**Data for this task:**
────────

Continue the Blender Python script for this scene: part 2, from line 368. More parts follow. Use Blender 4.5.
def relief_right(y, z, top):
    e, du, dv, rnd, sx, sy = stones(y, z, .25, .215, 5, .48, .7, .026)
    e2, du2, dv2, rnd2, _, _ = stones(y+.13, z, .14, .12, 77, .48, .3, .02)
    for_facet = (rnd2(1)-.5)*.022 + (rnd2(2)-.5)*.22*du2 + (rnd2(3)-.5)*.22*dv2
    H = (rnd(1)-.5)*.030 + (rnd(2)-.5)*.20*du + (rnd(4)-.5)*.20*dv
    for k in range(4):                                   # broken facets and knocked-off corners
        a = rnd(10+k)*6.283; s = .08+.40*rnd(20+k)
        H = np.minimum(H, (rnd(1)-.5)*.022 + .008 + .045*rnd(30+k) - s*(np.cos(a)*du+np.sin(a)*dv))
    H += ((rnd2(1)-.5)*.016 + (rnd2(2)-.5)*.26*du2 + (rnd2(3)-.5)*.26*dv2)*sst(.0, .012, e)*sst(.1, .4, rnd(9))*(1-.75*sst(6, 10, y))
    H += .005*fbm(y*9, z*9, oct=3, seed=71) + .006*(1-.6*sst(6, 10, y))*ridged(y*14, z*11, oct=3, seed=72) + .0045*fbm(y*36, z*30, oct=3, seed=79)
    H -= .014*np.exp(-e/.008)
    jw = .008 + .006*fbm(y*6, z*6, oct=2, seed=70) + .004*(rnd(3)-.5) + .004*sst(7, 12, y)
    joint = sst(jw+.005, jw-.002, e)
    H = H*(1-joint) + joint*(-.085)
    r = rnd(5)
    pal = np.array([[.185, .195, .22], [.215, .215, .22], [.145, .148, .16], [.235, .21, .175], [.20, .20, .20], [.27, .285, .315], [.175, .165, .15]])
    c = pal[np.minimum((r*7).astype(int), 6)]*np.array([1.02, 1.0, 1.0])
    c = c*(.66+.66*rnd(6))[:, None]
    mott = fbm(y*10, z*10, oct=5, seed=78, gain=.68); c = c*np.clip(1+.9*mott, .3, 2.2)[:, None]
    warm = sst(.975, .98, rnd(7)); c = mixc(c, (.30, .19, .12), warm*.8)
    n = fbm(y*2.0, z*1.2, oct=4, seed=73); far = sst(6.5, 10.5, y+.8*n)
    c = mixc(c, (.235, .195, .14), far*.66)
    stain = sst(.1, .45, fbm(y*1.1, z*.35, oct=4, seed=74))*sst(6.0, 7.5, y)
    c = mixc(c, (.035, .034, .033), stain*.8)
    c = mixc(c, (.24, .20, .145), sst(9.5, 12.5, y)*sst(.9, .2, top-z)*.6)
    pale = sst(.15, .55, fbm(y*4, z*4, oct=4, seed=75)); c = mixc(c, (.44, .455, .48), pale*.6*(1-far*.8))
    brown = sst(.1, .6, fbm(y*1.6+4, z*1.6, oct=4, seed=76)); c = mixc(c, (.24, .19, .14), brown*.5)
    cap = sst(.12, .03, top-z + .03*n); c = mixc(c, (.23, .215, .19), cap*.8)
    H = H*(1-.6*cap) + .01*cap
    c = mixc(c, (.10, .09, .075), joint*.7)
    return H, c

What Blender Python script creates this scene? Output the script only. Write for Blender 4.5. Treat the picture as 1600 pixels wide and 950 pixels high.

────────

**Work to do:**
Each record above should be returned exactly as it appears.

**Solution for this task:**
Continue the Blender Python script for this scene: part 2, from line 368. More parts follow. Use Blender 4.5.
def relief_right(y, z, top):
    e, du, dv, rnd, sx, sy = stones(y, z, .25, .215, 5, .48, .7, .026)
    e2, du2, dv2, rnd2, _, _ = stones(y+.13, z, .14, .12, 77, .48, .3, .02)
    for_facet = (rnd2(1)-.5)*.022 + (rnd2(2)-.5)*.22*du2 + (rnd2(3)-.5)*.22*dv2
    H = (rnd(1)-.5)*.030 + (rnd(2)-.5)*.20*du + (rnd(4)-.5)*.20*dv
    for k in range(4):                                   # broken facets and knocked-off corners
        a = rnd(10+k)*6.283; s = .08+.40*rnd(20+k)
        H = np.minimum(H, (rnd(1)-.5)*.022 + .008 + .045*rnd(30+k) - s*(np.cos(a)*du+np.sin(a)*dv))
    H += ((rnd2(1)-.5)*.016 + (rnd2(2)-.5)*.26*du2 + (rnd2(3)-.5)*.26*dv2)*sst(.0, .012, e)*sst(.1, .4, rnd(9))*(1-.75*sst(6, 10, y))
    H += .005*fbm(y*9, z*9, oct=3, seed=71) + .006*(1-.6*sst(6, 10, y))*ridged(y*14, z*11, oct=3, seed=72) + .0045*fbm(y*36, z*30, oct=3, seed=79)
    H -= .014*np.exp(-e/.008)
    jw = .008 + .006*fbm(y*6, z*6, oct=2, seed=70) + .004*(rnd(3)-.5) + .004*sst(7, 12, y)
    joint = sst(jw+.005, jw-.002, e)
    H = H*(1-joint) + joint*(-.085)
    r = rnd(5)
    pal = np.array([[.185, .195, .22], [.215, .215, .22], [.145, .148, .16], [.235, .21, .175], [.20, .20, .20], [.27, .285, .315], [.175, .165, .15]])
    c = pal[np.minimum((r*7).astype(int), 6)]*np.array([1.02, 1.0, 1.0])
    c = c*(.66+.66*rnd(6))[:, None]
    mott = fbm(y*10, z*10, oct=5, seed=78, gain=.68); c = c*np.clip(1+.9*mott, .3, 2.2)[:, None]
    warm = sst(.975, .98, rnd(7)); c = mixc(c, (.30, .19, .12), warm*.8)
    n = fbm(y*2.0, z*1.2, oct=4, seed=73); far = sst(6.5, 10.5, y+.8*n)
    c = mixc(c, (.235, .195, .14), far*.66)
    stain = sst(.1, .45, fbm(y*1.1, z*.35, oct=4, seed=74))*sst(6.0, 7.5, y)
    c = mixc(c, (.035, .034, .033), stain*.8)
    c = mixc(c, (.24, .20, .145), sst(9.5, 12.5, y)*sst(.9, .2, top-z)*.6)
    pale = sst(.15, .55, fbm(y*4, z*4, oct=4, seed=75)); c = mixc(c, (.44, .455, .48), pale*.6*(1-far*.8))
    brown = sst(.1, .6, fbm(y*1.6+4, z*1.6, oct=4, seed=76)); c = mixc(c, (.24, .19, .14), brown*.5)
    cap = sst(.12, .03, top-z + .03*n); c = mixc(c, (.23, .215, .19), cap*.8)
    H = H*(1-.6*cap) + .01*cap
    c = mixc(c, (.10, .09, .075), joint*.7)
    return H, c

What Blender Python script creates this scene? Output the script only. Write for Blender 4.5. Treat the picture as 1600 pixels wide and 950 pixels high.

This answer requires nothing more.